Many of Rebstock’s trade cards feature the forms and faces of young girls, often interacting with birds, butterflies, or flowers.  Never boys.  My thought is that these images in emotional ways relate to his wife, Pauline, a St. Louis-born girl only about 20 years old when they married.  Charles was ten years older. They had no children. After Pauline died at age 36 in 1893, he never remarried.



Possibly in an effort to assuage his grief, not long after Pauline’s death, Rebstock took the first of two long “around-the-world” ocean voyages.   The trade card here may represent the various type of marine craft that he employed in his extensive travels, including a masted schooner, sailboat, steamboat and lighter.



Rebstock is accounted to have visited Europe, the Middle East, Asia and Africa.  When he found a country he particularly liked, he made his stay a prolonged one.  From his trade cards, Turkey may have been among them.  Two images reflect that interest, one of a horseman in a fez galloping over a landscape and a second entitled “Turkish Ladies Sport.” 



Another of Rebstock’s favored countries may well have been Spain.  At least two of his trade cards featured bullfight scenes.  In one the matador has made a sweep around the bull with his red cape while a picador on horseback prods the doomed animal with his lance.  A second card finds the bull slain and being dragged  out of the stadium.


 


Those cards that appear purely decorative may also have a meaning.  The one at left of a boater approaching a stone bridge carries the logo of the Cliff House in Deadwood, Dakota Territory.  Three others shown here also carry customer names.  The towns noted —  Perrysville, Missouri, and Fairbault and St. Peter, Minnesota — all are relatively small, indicating that Rebstock was making such communities the objects of his marketing efforts for “Stonewall” whiskey.  The reverse of the hand and flowers trade card contains a long verse in celebration of the brand, ending:


A man’s a fool to live in grief,

When he can get complete relief,

And feel as happy as a clam, 

Drinking “STONEWALL” by the dram.






Rebstock also was providing individualized calling cards for his traveling salesmen when they visited towns around the Middle West. Each carries the likeness of the “drummer.”  At left is Rebstock’s younger brother, Edward; at right,  John C. Hochmuth,  a longtime company sales representative.

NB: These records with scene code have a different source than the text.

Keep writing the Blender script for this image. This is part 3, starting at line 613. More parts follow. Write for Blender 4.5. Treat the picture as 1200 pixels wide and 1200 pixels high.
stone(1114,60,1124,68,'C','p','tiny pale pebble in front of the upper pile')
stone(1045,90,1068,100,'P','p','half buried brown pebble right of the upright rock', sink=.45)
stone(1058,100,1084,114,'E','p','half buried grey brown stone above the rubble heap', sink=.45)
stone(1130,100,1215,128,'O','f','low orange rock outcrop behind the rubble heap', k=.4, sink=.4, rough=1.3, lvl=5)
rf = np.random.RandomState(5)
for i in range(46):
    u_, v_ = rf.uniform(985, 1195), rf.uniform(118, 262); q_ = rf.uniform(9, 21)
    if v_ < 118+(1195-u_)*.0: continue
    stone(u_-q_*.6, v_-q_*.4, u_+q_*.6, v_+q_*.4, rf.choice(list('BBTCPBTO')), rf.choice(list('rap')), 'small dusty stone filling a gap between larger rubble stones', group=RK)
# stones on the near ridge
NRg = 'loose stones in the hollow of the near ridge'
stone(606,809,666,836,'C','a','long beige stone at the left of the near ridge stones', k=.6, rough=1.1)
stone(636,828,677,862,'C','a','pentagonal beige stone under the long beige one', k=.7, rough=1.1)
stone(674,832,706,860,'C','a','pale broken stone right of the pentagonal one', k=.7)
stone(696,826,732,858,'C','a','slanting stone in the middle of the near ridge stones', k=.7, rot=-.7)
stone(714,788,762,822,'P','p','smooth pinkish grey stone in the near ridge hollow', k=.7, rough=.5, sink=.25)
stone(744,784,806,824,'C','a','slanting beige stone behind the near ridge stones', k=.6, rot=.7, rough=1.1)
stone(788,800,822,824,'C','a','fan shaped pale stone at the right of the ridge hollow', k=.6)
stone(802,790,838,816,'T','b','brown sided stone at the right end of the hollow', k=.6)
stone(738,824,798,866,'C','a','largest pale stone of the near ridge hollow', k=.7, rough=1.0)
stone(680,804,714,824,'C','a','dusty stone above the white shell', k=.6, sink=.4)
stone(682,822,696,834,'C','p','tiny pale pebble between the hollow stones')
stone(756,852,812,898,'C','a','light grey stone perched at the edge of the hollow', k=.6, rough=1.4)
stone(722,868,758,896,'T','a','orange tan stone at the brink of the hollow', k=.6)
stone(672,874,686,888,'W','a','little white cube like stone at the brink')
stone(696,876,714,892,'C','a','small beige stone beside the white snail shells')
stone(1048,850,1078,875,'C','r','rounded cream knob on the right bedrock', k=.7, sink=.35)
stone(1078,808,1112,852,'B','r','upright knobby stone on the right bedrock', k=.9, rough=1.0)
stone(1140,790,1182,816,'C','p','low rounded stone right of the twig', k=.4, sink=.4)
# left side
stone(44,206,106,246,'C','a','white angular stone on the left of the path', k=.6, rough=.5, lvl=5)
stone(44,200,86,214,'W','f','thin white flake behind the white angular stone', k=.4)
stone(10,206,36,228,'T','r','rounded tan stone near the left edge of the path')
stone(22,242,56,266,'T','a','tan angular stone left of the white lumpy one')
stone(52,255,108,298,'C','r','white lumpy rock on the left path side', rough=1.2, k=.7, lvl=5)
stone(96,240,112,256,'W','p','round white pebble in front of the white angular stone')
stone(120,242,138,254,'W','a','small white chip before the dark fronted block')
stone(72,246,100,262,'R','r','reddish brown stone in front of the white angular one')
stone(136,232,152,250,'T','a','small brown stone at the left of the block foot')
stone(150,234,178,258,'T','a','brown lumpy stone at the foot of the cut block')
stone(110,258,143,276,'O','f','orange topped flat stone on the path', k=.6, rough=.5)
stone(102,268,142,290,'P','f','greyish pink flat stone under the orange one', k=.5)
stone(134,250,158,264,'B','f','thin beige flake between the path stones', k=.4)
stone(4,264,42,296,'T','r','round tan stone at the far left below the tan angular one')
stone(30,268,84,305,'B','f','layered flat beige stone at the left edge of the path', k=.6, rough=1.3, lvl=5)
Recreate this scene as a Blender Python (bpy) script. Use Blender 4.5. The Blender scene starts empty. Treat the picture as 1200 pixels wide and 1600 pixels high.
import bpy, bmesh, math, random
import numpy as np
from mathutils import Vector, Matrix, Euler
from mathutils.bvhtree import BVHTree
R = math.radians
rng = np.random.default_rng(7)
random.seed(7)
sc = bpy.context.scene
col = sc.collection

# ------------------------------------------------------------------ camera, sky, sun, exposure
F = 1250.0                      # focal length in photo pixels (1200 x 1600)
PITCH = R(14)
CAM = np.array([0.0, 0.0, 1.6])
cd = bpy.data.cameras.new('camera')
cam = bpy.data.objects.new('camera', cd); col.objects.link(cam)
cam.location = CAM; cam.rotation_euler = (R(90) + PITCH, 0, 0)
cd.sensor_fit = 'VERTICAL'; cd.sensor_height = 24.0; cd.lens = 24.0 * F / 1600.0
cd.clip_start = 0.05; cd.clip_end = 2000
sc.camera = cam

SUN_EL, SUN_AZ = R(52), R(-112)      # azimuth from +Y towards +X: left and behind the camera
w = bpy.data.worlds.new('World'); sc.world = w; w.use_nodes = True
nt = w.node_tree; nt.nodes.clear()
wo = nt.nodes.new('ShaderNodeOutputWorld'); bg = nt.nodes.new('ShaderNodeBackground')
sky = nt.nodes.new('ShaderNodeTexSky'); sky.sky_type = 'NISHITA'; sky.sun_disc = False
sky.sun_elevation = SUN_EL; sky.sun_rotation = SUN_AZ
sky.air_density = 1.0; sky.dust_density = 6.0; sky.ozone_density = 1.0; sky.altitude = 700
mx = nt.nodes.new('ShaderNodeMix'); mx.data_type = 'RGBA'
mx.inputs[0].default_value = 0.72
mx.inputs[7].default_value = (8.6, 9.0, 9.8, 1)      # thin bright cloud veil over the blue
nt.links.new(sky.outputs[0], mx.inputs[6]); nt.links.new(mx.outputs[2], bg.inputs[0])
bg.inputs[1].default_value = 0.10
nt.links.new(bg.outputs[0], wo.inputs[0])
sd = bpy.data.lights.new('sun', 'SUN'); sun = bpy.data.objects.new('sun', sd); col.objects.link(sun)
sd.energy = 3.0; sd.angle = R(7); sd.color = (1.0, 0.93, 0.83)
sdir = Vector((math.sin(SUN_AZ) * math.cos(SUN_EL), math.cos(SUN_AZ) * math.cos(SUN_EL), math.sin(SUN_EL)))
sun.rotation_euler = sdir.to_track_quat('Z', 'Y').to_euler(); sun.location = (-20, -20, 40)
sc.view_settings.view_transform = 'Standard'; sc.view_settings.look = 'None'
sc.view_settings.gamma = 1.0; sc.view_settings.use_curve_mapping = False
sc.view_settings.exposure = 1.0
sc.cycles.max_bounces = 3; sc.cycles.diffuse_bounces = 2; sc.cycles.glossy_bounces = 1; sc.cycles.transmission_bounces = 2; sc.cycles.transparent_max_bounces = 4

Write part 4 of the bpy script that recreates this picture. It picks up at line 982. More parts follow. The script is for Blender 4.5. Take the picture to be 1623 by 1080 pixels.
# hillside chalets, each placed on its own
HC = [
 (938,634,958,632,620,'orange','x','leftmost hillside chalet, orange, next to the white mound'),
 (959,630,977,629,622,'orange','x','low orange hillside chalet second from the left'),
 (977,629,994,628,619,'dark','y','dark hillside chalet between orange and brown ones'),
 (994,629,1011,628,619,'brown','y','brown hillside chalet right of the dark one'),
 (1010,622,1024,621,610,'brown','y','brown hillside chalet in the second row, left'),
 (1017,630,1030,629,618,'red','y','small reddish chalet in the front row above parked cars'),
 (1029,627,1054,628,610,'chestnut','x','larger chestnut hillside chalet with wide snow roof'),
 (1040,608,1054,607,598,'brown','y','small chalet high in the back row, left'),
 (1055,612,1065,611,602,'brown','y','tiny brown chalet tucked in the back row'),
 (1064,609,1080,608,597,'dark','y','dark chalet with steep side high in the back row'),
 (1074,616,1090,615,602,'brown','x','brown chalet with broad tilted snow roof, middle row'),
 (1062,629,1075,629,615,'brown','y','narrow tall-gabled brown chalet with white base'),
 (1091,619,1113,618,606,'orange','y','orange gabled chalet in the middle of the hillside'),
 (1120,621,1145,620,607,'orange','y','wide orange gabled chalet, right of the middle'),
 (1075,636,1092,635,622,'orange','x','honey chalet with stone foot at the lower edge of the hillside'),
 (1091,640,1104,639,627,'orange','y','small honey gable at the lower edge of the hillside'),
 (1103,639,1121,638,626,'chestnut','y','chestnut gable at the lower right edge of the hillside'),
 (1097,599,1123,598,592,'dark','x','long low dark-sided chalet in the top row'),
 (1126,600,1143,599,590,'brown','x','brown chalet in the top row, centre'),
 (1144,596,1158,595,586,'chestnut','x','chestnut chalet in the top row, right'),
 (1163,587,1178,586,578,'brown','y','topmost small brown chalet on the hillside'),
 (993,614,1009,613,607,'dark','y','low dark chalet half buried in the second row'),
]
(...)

The meaning of the final trade card is puzzling without understanding the back story.  It depicts two young women with a magnifying glass examining the head of a man sitting on a shoreline contemplating a beached and presumably wrecked ship.  The image may seem less strange upon learning that Rebstock in 1880 commissioned a Mississippi steamboat to be built in St. Louis.  Carrying his name, the packet was intended to convey his whiskey to customers along Mississippi and its tributaries.  The venture proved unprofitable and three years later Rebstock sold the ship.  It later burned and was junked.  I surmise that the seated figure represents Rebstock himself, comically having his head examined about his venture into steamboats.